I’ve wanted to write about Pop Chalee for a while, but I’ve struggled to find images I could include here. I finally decided to write about her anyway. Some of the links below will take you to pictures of her work.

Pop Chalee, born Merina Lujan, was given the Tiwa name that she preferred by her paternal grandmother. I’ve usually seen her name translated as “Blue Flower.” During her childhood, her parents divorced. She spent some of her childhood raised by paternal relatives at Taos Pueblo in New Mexico and attending the U.S. Indian School in Santa Fe. During her teen years, she went to live with her European mother in Salt Lake City; however, she was treated so poorly that she ran away and got married. She didn’t begin studying art until she was well into her adulthood, but once she began painting, she quickly achieved success. There are even suggestions that her deer influenced Disney’s Bambi, because Walt Disney purchased one or more of her paintings before the movie’s animation work started.

I don’t remember a time when I did not know Pop Chalee’s art. I spent part of my childhood in the southwestern United States and had many relatives in New Mexico. Running across her art was almost natural. Several of her paintings, commissioned by Howard Hughes, are in the Albuquerque Airport (or “Sunport,” as they call it), including her prominently displayed horse mural. I must have seen her art other places, too; her unforgettable horses and forest scenes are engraved in my mind.

Pop Chalee is probably best known for horses that stepped straight out of a fantasy world and deer leaping through magical forests, but she also painted several works featuring Native American dancers and hunters. Her paintings are colorful and have a sense of motion.

Pop Chalee also worked as a dorm matron for young scientists working on the Manhattan Project.

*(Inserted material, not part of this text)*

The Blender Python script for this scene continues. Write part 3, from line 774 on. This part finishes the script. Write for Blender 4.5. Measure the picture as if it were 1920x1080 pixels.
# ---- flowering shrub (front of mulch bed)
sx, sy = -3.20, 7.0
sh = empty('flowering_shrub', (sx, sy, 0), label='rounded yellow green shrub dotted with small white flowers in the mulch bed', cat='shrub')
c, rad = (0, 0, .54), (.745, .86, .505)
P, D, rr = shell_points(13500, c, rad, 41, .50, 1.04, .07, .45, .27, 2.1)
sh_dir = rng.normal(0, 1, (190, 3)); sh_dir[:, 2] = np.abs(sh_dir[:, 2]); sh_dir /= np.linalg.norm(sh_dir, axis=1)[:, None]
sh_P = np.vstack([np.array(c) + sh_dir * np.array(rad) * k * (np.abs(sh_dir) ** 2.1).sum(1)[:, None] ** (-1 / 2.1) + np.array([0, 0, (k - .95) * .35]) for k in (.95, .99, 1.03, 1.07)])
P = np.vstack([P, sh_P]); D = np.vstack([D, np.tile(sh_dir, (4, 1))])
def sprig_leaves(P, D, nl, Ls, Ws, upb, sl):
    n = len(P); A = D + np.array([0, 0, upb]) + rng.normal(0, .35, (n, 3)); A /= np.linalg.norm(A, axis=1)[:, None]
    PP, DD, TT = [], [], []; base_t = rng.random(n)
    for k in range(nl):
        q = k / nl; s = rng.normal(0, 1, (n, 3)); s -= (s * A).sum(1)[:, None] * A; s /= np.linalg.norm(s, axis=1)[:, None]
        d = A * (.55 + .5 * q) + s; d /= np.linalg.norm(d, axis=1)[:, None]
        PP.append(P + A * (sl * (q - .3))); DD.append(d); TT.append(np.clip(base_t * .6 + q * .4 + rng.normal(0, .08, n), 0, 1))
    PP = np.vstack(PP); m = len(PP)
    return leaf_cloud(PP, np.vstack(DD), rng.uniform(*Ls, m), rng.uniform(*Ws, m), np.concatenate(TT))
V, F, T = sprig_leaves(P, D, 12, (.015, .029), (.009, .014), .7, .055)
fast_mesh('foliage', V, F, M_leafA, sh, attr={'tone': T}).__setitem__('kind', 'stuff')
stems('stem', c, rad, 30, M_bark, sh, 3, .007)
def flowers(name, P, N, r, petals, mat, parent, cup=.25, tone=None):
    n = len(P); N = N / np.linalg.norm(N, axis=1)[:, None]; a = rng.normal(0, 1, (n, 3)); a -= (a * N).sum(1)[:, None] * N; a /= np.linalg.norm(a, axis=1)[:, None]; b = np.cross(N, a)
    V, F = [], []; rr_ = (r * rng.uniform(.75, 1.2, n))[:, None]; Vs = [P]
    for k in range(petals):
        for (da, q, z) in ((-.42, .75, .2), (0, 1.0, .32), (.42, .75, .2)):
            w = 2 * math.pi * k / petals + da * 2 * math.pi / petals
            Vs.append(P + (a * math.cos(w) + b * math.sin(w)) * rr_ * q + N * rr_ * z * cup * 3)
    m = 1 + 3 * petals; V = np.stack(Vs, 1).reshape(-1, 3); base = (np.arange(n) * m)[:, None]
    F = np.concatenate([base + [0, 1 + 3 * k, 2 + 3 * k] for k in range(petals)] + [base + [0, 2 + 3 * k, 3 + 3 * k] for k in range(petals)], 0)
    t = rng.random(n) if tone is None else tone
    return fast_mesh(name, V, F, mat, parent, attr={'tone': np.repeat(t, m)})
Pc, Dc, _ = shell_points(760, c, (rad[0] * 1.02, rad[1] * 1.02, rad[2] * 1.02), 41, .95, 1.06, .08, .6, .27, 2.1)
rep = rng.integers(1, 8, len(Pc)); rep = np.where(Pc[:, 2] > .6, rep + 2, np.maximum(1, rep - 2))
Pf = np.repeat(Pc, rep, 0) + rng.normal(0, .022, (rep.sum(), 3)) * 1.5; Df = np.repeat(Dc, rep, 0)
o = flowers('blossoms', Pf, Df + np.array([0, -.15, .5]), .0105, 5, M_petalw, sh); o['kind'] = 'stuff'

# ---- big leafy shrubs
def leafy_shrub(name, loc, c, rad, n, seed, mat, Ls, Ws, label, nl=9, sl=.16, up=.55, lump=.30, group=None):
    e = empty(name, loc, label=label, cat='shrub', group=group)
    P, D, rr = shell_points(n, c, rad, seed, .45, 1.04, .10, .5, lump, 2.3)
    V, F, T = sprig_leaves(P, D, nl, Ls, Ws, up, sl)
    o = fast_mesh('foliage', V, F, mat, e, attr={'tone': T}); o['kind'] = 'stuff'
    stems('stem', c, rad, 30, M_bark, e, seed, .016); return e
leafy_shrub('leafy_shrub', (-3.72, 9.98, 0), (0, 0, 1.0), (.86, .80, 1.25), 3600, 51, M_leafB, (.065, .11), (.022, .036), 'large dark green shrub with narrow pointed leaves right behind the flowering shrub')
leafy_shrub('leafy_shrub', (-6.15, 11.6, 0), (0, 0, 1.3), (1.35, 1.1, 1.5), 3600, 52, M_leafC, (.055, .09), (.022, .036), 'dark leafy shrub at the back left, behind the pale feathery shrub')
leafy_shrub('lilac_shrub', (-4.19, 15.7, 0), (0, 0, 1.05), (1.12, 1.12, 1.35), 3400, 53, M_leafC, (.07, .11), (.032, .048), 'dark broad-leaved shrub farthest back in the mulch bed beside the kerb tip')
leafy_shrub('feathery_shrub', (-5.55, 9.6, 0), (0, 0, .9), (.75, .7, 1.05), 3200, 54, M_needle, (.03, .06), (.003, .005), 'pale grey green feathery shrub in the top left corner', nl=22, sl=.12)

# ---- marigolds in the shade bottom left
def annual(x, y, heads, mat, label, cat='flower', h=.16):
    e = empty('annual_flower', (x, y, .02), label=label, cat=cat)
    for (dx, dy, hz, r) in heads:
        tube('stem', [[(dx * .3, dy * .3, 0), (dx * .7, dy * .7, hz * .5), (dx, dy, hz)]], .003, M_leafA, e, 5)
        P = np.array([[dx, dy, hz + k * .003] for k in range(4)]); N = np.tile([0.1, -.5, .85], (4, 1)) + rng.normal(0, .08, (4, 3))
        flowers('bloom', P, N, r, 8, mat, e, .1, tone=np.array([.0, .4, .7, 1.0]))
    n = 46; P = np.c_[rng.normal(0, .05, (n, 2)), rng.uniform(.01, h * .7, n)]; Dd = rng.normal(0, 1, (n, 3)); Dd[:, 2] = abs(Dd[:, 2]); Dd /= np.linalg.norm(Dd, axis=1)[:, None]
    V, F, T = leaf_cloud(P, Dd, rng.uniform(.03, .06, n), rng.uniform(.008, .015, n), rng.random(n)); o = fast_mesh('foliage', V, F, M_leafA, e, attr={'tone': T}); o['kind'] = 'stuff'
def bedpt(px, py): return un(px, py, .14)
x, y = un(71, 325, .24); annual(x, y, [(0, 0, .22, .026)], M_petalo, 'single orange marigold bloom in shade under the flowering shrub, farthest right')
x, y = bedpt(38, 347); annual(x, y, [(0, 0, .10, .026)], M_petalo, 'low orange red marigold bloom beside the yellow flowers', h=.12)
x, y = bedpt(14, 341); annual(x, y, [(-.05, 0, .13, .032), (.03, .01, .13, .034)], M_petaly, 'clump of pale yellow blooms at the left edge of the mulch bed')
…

I was excited to find a video of her while I was doing research for this post; unfortunately, the interview is about her memories of Los Alamos, not her work as an artist. (There’s a wonderful bit toward the end where the interviewer asks about the son of potter Maria Martinez, and Pop Chalee is far more interested in talking about Martinez than about her son.)

You can view Pop Chalee’s art in her biography, at the Albuquerque Sunport, and in various museums, particularly the Millicent Rogers Museum in Taos, New Mexico, and the Heard Museum in Phoenix, Arizona.